Beyond Flicker: Detecting Kinematic Inconsistencies for Generalizable Deepfake Video Detection
Alejandro Cobo, Roberto Valle, José Miguel Buenaposada, Luis Baumela
TL;DR
This paper tackles the generalization gap in deepfake video detection by modeling biomechanical, non-rigid facial motion correlations rather than relying solely on static or simple temporal cues. It introduces KiMoI, a data-driven pipeline that generates subtle kinematic inconsistencies using a Landmark Perturbation Network to learn deformation bases of facial motion, followed by a region-aware face morphing step to embed these artifacts into pristine videos. The approach combines spatial pseudo-fakes with learned temporal artifacts, leading to state-of-the-art cross-dataset generalization on multiple benchmarks, including DF40. The results suggest that data-driven temporal artifact synthesis yields more transferable clues than traditional noise-based or analytical methods, with potential for interpretable deformation modes in future work.
Abstract
Generalizing deepfake detection to unseen manipulations remains a key challenge. A recent approach to tackle this issue is to train a network with pristine face images that have been manipulated with hand-crafted artifacts to extract more generalizable clues. While effective for static images, extending this to the video domain is an open issue. Existing methods model temporal artifacts as frame-to-frame instabilities, overlooking a key vulnerability: the violation of natural motion dependencies between different facial regions.
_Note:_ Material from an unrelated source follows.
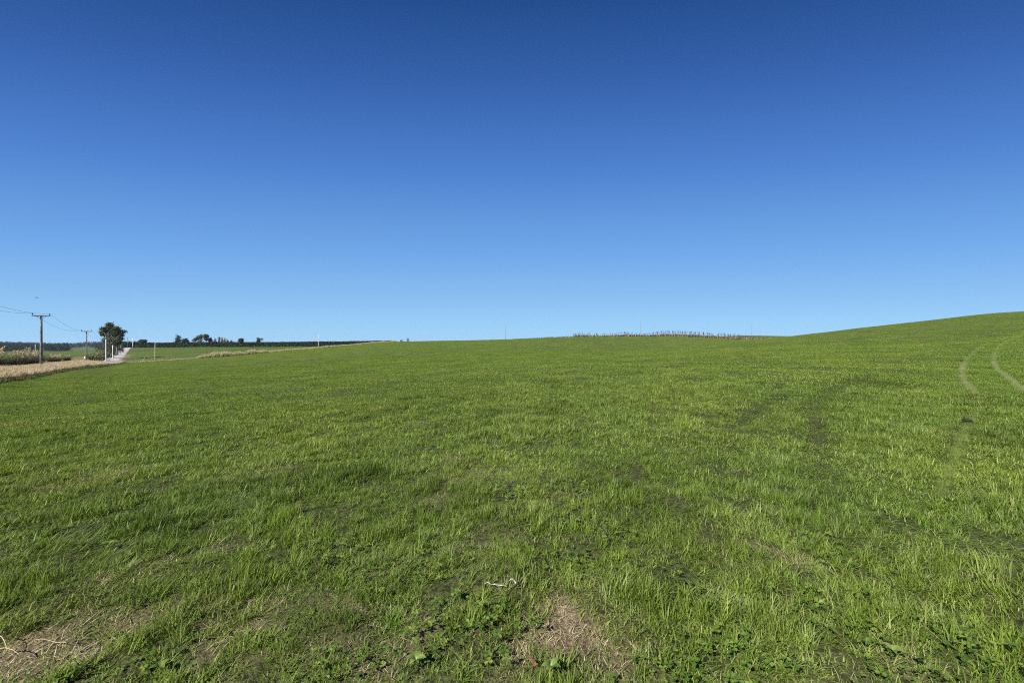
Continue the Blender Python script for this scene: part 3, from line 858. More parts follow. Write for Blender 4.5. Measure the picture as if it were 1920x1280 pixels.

In this paper, we propose a synthetic video generation method that creates training data with subtle kinematic inconsistencies. We train an autoencoder to decompose facial landmark configurations into motion bases. By manipulating these bases, we selectively break the natural correlations in facial movements and introduce these artifacts into pristine videos via face morphing. A network trained on our data learns to spot these sophisticated biomechanical flaws, achieving state-of-the-art generalization results on several popular benchmarks.